= Written instruction =
Pull out every line of the listing below where "pixels" appears.

= Data listing =
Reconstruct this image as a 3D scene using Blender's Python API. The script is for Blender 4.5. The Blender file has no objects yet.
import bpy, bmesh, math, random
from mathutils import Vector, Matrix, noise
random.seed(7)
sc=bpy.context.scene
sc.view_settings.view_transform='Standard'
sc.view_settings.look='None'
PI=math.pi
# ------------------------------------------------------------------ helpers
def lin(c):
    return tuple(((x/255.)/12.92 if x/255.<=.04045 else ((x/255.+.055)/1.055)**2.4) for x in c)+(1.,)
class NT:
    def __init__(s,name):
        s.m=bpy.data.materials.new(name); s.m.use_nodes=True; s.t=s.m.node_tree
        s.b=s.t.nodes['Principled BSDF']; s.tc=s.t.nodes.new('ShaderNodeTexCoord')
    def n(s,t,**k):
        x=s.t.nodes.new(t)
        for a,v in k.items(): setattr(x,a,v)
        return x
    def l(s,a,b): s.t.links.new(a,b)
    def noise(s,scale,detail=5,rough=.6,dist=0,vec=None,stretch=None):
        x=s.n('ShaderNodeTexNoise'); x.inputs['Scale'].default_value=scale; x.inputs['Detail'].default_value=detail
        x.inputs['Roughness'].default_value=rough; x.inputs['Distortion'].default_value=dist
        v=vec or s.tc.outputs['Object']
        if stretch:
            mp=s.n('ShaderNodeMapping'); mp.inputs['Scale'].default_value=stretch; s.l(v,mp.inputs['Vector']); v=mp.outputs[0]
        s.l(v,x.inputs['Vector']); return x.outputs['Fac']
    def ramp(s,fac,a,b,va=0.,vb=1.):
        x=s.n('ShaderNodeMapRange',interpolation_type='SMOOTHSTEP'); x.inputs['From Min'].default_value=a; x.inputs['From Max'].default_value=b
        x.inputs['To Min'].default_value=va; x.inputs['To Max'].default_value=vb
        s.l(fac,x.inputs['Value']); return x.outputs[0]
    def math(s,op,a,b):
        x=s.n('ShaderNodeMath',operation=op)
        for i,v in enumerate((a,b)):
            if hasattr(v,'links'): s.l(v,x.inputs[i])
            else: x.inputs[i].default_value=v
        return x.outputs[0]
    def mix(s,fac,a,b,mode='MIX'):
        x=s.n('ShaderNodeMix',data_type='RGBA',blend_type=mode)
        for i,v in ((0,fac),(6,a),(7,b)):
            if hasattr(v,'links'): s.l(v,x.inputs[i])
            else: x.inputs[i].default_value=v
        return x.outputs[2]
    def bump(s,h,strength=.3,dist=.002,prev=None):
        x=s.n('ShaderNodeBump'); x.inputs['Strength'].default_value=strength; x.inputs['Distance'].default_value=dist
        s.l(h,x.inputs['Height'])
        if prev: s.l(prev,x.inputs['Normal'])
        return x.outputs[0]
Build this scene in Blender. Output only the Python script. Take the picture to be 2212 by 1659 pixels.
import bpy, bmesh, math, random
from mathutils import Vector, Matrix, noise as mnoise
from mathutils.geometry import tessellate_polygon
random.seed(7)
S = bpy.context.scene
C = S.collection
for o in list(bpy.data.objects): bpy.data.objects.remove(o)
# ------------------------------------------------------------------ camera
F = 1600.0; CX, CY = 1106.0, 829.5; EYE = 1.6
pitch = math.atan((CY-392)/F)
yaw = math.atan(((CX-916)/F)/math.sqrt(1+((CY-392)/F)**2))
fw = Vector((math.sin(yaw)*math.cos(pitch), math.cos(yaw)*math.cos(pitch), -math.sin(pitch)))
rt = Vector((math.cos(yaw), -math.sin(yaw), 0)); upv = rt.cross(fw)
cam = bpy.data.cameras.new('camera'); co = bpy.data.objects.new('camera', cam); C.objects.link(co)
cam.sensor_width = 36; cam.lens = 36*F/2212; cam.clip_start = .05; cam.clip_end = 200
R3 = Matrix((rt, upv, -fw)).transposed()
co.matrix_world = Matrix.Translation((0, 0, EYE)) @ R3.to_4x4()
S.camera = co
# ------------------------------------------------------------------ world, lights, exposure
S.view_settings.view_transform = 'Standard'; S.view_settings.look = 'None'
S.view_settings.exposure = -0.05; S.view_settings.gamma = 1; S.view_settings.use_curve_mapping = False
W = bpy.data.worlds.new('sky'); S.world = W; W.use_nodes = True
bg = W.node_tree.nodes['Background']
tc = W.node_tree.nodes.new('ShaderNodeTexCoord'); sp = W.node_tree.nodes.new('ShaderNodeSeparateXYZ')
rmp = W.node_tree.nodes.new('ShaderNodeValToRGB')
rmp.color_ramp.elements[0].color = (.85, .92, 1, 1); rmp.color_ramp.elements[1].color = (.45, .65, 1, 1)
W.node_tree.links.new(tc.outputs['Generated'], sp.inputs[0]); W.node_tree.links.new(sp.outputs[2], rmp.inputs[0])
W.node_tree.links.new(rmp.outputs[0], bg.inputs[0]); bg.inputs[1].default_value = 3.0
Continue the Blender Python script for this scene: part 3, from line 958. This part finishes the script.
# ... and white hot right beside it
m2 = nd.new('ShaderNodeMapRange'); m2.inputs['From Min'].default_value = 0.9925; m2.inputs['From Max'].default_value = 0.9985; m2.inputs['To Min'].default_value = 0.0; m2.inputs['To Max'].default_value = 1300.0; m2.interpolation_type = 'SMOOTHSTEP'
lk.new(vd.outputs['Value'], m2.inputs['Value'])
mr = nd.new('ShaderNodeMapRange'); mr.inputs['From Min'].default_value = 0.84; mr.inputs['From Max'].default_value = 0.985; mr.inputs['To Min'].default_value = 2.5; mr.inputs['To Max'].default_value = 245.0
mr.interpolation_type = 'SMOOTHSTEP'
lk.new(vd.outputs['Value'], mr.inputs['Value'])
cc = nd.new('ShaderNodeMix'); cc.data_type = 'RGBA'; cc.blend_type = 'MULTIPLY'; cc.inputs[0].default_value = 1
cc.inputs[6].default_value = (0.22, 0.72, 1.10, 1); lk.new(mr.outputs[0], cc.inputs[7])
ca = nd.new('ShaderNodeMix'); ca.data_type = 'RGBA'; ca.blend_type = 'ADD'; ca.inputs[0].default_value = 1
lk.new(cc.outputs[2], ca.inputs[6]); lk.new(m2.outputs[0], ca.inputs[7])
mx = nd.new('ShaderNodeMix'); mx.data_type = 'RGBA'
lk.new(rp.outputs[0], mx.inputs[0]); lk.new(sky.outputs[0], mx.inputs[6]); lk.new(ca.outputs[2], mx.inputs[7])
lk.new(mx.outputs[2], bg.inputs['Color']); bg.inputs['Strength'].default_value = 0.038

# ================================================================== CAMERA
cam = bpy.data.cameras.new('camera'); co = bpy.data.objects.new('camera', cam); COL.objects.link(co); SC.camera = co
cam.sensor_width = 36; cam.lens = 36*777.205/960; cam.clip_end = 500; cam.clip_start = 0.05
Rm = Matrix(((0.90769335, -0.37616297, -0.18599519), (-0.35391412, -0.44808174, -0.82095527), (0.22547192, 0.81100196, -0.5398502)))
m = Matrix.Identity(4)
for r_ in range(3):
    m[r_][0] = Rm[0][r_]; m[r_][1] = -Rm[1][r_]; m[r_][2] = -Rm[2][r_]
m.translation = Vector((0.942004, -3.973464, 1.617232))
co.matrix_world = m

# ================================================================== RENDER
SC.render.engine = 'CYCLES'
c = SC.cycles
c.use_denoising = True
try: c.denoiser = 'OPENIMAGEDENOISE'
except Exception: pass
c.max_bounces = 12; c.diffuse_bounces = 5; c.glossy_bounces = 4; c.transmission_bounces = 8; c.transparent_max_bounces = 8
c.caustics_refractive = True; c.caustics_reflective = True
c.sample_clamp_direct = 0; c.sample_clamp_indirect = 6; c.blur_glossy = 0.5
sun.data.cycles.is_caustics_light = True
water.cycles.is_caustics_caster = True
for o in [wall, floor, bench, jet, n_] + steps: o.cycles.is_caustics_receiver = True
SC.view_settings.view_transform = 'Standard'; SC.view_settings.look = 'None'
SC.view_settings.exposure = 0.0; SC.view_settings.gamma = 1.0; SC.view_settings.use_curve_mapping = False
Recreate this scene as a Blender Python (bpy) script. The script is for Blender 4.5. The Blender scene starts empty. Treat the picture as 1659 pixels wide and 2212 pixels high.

= Exercise response =
Build this scene in Blender. Output only the Python script. Take the picture to be 2212 by 1659 pixels.
Recreate this scene as a Blender Python (bpy) script. The script is for Blender 4.5. The Blender scene starts empty. Treat the picture as 1659 pixels wide and 2212 pixels high.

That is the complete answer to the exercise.